Járóka grew up in Sopron, a town near Hungary's western border with Austria. Her father is ethnically Roma, her mother Hungarian. After getting an MA in sociology from the Warsaw campus of the Central European University on a scholarship from the Soros-funded Open Society Institute she went on to study anthropology in Britain, focusing on Romani issues and culture.
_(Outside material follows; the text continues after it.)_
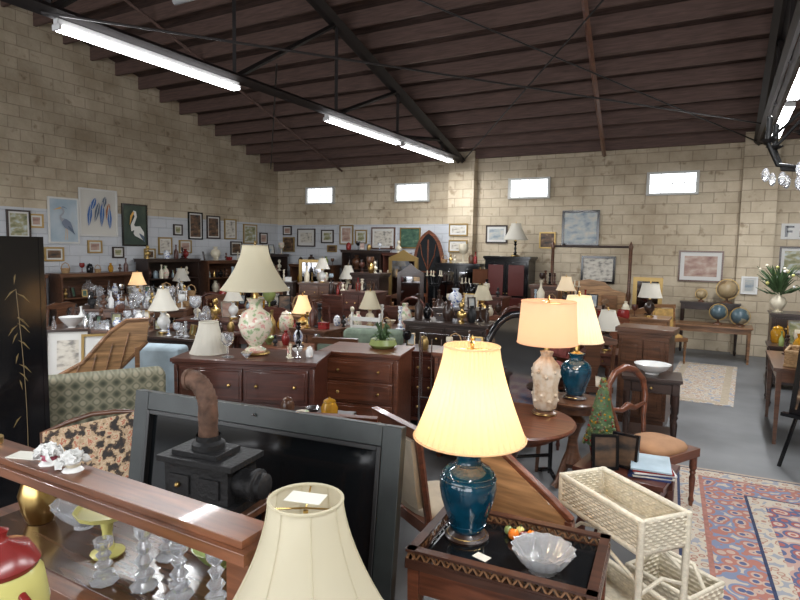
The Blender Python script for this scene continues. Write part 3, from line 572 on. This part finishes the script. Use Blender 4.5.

In August 2003 she had a daughter and a son in 2007. In 2012 she finished her PhD in Social Anthropology at the University College of London.
Though a receiver of a scholarship of the Soros-funded Open Society Institute and graduated from the Central European University, Járóka never condemned publicly the anti-Soros campaign organized by her conservative home party Fidesz targeting George Soros and the Central European University.

Memberships

She is Chair of the Working Group of the European People's Party on Roma Inclusion and Vice-Chair of the Committee on Women's Rights and Gender Equality. She is also a member of the Committee on Civil Liberties, Justice and Home Affairs and the Delegation for Relations with India. She is a substitute member of the Committee on Employment and Social Affairs, as well as the Committee on Human Rights.
In 2014 she retired as an MEP but returned on 15 September 2017 after Ildikó Gáll-Pelcz left the European Parliament. She was elected a Vice-President of the European Parliament on 15 November 2017. She was re-elected in that position on 3 July 2019.

Personal life

She is married and has two children.